Por: Carlos Mira
La indisimulada embestida contra la Corte no por obvia parece tener impacto en la sociedad, al menos de una manera electoralmente decisiva o que implique un impacto en la imagen del Gobierno o de la propia presidente. Parecería que el grueso de la cuidadanía no ha alcanzado a comprender aun que una administración con poder discrecional sobre las tres jurisdicciones del Estado es en su propio perjuicio y solo en beneficio de los que mandan.
La figura del Dr. Carlos Fayt ha sido la elegida para ensayar un copamiento a como dé lugar del más alto tribunal del país. Se trata del asalto final a lo que queda como estructura semi-independiente destinada a proteger los derechos civiles contra el poder arbitrario. Parece mentira que gran parte de la gente no entienda que ese mecanismo constitucional (que el Gobierno quiere demoler) ha sido diseñado en su beneficio y para limitar el poder avasallante del presidente y de un eventual Congreso dominado por una sola fuerza.
Los constituyentes hace 162 años fueron tan inteligentes que previeron que podía pasar lo que está pasando ahora.
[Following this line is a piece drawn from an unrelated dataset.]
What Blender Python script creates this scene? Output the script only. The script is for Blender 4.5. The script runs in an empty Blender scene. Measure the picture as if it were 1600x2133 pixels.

O fueron tan observadores que quisieron evitar otro episodio como el de la dictadura rosista.
Pero parecería que una indómita fuerza idiosincrática lleva a la sociedad a caer naturalmente en estos aluviones populistas y antidemocráticos, bajo el velo, justamente, de que esa marea sin límites que todo lo atropella es la mejor definición de la democracia.
El argumento utilizado hasta ahora contra Fayt es su salud psicofísica; crear la duda de si un hombre de 97 años está en condiciones de seguir entendiendo los mecanismos de la Constitución y si cumple con la condición de idoneidad para el ejercicio del cargo
No tengo pruebas de cómo se encuentra el juez Fayt desde ese punto de vista porque no lo veo desde hace 25 años. Más allá de que son incontables los casos de lucidez –y hasta de brillantez- intelectual en gente de edad avanzada, lo que sí parece indubitable es que es nada más y nada menos que la Presidente la que ignora por completo el diseño de la letra y, sobre todo, del espíritu constitucional.
La semana pasada, en respuesta a lo que había dicho el presidente de la Corte, el Dr Ricardo Lorenzetti, en el sentido de que la misión del Poder Judicial en general y de la Corte en particular es limitar el poder de los otros dos poderes a través del control de constitucionalidad de las leyes, la Presidente dijo textualmente: “el único control es el del pueblo”.
Pocas frases pueden condensar en siete palabras una aberración tan contundente. Resulta francamente grave que la jefa de Estado trasunte semejante nivel de desconocimiento acerca de cómo funciona el sistema republicano organizado por la Constitución. Si hay algo que los constituyentes quisieron evitar fue justamente el “llamado control por el pueblo”.
La razón es muy sencilla de comprender. “El pueblo” como ente controlador no existe: no tiene una organización jurídica, no tiene procedimientos y tampoco tiene el ejercicio monopólico de la coacción. Por lo tanto la frase “el único control es el del pueblo”, no es más que un desiderátum populista. Siguiendo ese criterio también podríamos -como reemplazamos el control de constitucionalidad ejercido por la Justicia por un control único ejercido por el “pueblo”- reemplazar las cárceles convencionales por “cárceles del pueblo” como las que usaban, justamente, las organizaciones criminales de los 70 que, en la terminología de la Constitución “se arrogaban la representación del pueblo”
De todos modos, la Presidente no es la responsable última de estas inconsistencias graves con la libertad. Ella cumple con el perfecto manual del demagogo populista endulzando los oídos de la gente que parece idiotizarse cuando escucha la palabra “pueblo”. Ella conoce perfectamente cuáles son sus limitaciones, aquellas cosas que no puede hacer y por qué no podría hacerlas. Pero también sabe que eso no le conviene a sus intereses y a sus objetivos de ir por todo, entonces se ha propuesto testear la convicción libertaria de la sociedad. Y ese examen le está dando bien. Estira y estira la soga del poder y los argentinos siguen adormecidos, embobados con alguien que les dice que “ellos” tienen el control, que no tiene de qué preocuparse porque ella está allí para defender la “voluntad popular” contra los poderes oligárquicos y concentrados.
La Constitución quería otra cosa: quería investirnos de derechos inviolables para que, con su ejercicio, las decisiones de nuestras vidas las tomemos nosotros. Para garantizarnos esos derechos puso a nuestra disposición un Poder Judicial encargado de decirle al Gobierno: “Señor, no puede traspasar esta línea”. Pero a nosotros nos ha resultado más cómodo vivir como soldados.